With her new album Madame X, out June 14th, Madonna stages another reinvention in her revolutionary career. But in a new era of self-expression, individual freedom and all-encompassing diversity, it’s perplexing that her age remains her biggest barrier, argues Anders Christian Madsen.
The morning after Madonna’s red-blooded performance at the Billboard Awards on Wednesday evening, entertainment websites quoted the court of Twitter. It was the same old story: granny emojis, ageist slurs and chauvinist memes. At the release of Madame X, her fourteenth studio album, 60-year-old rebel Madonna is still facing the toughest of all her revolutions: making the world accept that women at sixty can create, perform and make an impact with the same freedom of expression as a thirty-year-old. Regardless of her artistic merit, age and ageism have formed the background noise to every album Madonna has released since she turned fifty; perhaps even forty. What seems to be society’s issue with her is that she refuses to abide by the unwritten rules of age pertaining to everything from behaviour to dress codes and humour. The implication is that Madonna is in denial of her age; that she wants to trick us into thinking she’s young. The nerve!
Yet, on the contrary, Madonna’s music and performances in recent years have owned and celebrated her age and legacy, from the way she proudly references every reinvention of her career on her every tour, to her nostalgically reflective lyrics and samples of her own evergreens on her last album Rebel Heart, and her new single Medellín, which opens with verses that entirely embrace where she’s at in life: “I took a pill and had a dream, I went back to my seventeenth year.
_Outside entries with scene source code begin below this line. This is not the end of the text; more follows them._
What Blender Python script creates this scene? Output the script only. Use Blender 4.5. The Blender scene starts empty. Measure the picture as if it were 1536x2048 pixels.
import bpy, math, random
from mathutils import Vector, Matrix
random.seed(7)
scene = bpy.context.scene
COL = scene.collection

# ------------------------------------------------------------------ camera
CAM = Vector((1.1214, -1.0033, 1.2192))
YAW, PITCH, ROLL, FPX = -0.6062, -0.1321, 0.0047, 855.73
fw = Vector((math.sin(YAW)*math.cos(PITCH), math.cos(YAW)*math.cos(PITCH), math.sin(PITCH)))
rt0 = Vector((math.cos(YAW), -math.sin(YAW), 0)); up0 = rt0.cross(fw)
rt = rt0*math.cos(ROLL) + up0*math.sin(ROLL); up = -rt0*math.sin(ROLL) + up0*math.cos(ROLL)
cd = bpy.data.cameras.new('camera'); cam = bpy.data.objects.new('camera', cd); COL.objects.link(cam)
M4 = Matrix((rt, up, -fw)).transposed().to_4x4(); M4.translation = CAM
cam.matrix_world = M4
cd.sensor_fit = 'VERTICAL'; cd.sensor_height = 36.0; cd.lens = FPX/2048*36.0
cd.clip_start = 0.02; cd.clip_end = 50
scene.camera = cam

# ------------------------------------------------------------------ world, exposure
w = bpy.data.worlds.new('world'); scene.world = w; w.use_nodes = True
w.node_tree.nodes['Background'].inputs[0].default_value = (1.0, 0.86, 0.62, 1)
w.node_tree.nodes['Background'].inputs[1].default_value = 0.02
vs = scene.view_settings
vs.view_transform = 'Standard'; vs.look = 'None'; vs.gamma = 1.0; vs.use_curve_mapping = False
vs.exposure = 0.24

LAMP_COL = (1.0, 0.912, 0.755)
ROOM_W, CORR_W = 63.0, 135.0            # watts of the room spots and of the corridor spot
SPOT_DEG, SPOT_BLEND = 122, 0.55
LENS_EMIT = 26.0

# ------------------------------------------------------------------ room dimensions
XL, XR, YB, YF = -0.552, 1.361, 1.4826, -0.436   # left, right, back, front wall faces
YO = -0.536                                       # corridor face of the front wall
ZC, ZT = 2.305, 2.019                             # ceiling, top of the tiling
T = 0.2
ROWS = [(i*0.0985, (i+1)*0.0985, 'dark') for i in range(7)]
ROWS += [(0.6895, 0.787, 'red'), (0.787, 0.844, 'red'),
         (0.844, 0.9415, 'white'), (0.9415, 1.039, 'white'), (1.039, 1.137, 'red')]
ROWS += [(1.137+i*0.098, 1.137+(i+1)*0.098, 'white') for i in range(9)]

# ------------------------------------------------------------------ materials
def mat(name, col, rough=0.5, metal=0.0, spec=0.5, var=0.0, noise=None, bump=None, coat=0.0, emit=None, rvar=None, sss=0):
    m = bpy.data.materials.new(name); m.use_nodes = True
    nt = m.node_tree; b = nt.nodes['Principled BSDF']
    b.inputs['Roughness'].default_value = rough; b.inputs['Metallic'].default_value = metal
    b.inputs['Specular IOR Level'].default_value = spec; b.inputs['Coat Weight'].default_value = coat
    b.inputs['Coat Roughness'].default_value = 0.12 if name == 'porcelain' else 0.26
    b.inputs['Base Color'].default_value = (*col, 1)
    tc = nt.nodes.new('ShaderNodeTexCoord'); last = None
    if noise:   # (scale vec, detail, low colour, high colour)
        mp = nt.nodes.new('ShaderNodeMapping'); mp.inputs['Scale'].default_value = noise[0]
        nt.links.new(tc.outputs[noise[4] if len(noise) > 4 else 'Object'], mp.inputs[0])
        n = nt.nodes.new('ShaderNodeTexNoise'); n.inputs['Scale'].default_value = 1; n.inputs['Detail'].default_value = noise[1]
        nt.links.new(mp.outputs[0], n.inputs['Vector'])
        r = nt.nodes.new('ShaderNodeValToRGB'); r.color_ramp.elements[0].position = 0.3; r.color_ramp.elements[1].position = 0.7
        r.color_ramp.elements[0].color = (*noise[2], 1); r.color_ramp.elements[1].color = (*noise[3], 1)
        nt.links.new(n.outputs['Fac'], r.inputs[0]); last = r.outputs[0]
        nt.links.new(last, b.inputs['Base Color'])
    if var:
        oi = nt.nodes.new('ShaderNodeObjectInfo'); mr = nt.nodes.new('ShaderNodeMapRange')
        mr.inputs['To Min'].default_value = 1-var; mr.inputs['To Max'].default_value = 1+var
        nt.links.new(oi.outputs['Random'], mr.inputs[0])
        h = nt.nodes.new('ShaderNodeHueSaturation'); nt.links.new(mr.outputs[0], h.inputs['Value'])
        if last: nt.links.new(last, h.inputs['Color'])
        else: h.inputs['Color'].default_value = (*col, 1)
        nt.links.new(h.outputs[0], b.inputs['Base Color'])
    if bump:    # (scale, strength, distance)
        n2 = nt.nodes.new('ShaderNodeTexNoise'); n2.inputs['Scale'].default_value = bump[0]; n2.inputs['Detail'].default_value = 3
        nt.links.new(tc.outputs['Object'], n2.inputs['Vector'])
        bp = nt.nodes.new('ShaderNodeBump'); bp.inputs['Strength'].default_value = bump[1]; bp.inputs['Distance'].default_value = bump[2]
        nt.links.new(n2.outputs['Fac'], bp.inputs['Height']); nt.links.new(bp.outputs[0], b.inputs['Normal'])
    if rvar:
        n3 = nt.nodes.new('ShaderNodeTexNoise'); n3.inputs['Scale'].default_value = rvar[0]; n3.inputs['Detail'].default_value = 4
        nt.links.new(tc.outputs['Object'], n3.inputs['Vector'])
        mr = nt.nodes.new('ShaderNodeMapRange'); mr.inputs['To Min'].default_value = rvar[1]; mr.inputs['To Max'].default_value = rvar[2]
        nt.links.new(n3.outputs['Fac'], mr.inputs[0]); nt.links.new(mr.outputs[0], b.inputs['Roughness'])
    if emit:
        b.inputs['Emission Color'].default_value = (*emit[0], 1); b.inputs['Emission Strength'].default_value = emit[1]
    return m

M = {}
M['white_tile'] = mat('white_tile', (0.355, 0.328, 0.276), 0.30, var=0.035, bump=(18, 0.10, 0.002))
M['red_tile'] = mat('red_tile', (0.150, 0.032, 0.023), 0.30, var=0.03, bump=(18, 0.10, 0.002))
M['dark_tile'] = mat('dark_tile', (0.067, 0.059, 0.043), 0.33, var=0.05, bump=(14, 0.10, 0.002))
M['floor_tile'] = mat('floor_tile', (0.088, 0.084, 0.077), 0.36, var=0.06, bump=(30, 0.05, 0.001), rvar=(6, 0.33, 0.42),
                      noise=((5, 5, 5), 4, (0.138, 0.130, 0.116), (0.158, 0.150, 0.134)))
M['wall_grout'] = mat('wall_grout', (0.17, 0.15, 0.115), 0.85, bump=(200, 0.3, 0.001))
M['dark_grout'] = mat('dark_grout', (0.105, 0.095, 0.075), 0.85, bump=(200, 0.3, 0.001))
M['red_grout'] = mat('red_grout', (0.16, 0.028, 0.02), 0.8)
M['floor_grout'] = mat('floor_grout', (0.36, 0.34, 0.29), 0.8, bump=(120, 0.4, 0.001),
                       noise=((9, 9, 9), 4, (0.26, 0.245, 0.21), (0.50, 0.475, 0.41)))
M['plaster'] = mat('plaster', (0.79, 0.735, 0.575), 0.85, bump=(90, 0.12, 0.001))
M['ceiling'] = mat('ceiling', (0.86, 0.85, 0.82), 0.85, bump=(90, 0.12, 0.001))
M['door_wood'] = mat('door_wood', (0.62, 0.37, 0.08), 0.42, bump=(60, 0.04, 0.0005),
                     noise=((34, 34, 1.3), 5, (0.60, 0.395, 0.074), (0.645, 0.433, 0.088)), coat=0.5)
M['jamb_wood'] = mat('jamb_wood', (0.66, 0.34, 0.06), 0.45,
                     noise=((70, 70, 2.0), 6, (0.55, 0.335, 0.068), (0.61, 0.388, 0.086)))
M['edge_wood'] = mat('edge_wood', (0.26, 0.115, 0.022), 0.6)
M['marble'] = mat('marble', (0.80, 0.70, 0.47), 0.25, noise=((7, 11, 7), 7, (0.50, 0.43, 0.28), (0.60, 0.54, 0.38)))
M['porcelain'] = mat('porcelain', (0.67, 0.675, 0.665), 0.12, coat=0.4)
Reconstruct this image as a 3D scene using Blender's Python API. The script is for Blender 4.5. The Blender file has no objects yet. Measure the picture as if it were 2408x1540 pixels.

Allowed myself to be naïve, to be someone I’ve never been.” At sixty, Madonna is anything but old news. Medellín, a duet with Maluma, is the most experimental work she’s written since Ray of Light: a multi-layered, mostly Spanish-language song that breaks all the conventions of pop music, yet echoes in your ear like the catchiest of Generation Z radio hits. So why is BBC’s Radio 1 – home to all the popstars for whom Madonna paved the way – not adding Medellín to its playlist?